Peter Rhodes on an inspired name, brave bystanders and what “one-off payment” can mean
In response to a spate of crimes against women, Plymouth has launched an “active bystanders” project encouraging males to challenge misogynistic behaviour and language. What a brilliant idea. But why stop there? We could form these active bystanders into an organised force and call them, for the sake of argument, constables. They could patrol the streets. We could call it “walking the beat.” I'm amazed no-one's thought of it before.
Terms for our time. “One-off payment,” as used by Chancellor Rishi Sunak, means “a payment I intend to be one-off but which may actually turn into a regular annual bung because no-one will ever be brave enough to scrap it.” By way of example, consider the £10 Christmas Bonus. Launched half a century ago in 1972 it is still paid every Xmas to every pensioner in the land, rich or poor. It costs the state £160 million yet most recipients barely notice it. No politician has ever been bold enough to scrap it. In politics, it's always much easier to turn the tap on than off.
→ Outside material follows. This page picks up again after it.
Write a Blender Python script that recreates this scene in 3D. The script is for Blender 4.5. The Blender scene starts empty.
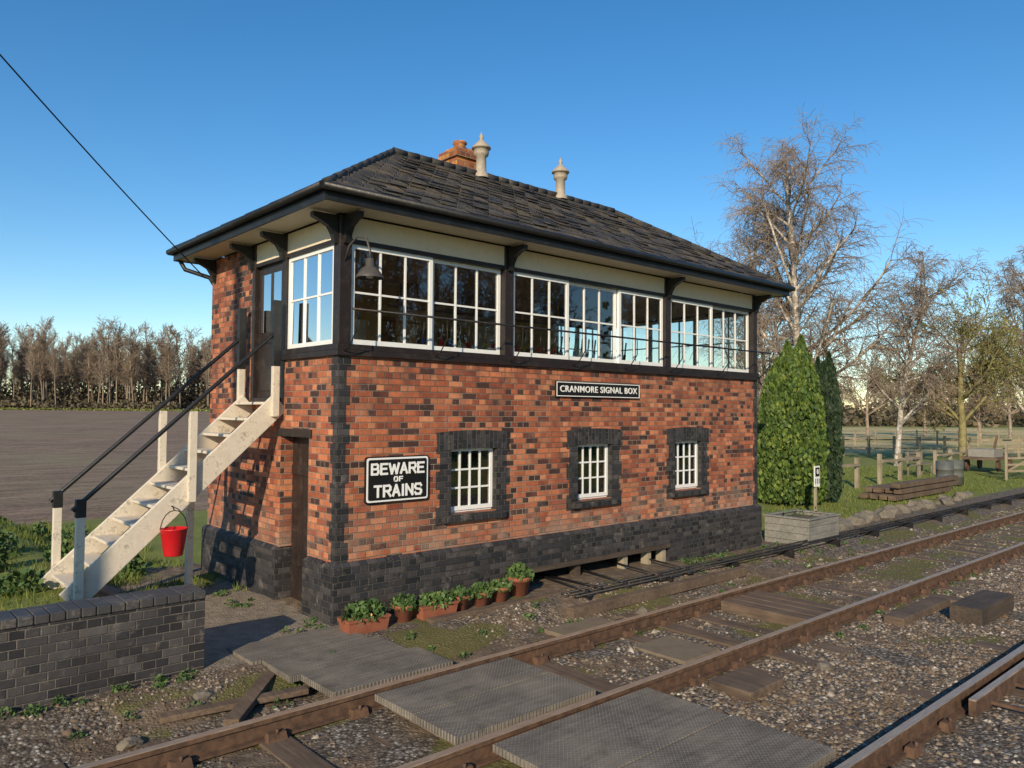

After yesterday's item on the hazards of canals, I recall a trip down to Kinver some years ago. As my shipmate gently eased the narrowboat into its moorings, a woman confronted us. “How do you do that without hitting anything?” she demanded, indicating her much-battered boat, and adding: “We hit everything, every time.” Her tone implied that my crew and I were not entering into the spirit of narrowboating which she obviously regarded as a watery version of dodgems.
The untimely death of Goodfellas star Ray Liotta revived the yarn about a journalist who, while interviewing Liotta soon after the birth of the star's child, asked whether he'd considered calling the baby Tarka.
I must share with you the views of one reader which may be the kindest thing you'll hear about seagulls all summer. He writes: “Have you seen the behaviour of some British people when they are abroad? Even foreign seagulls are better behaved than some of our tourists.”
Pedant corner. Yes, I'm aware that technically there is no such thing as a seagull, only gulls. This explains the hilarious birdwatchers' joke: “A seagull walks into a sand bar. . . . no, he doesn't because seagulls don't exist.” Oh, spare my splitting sides.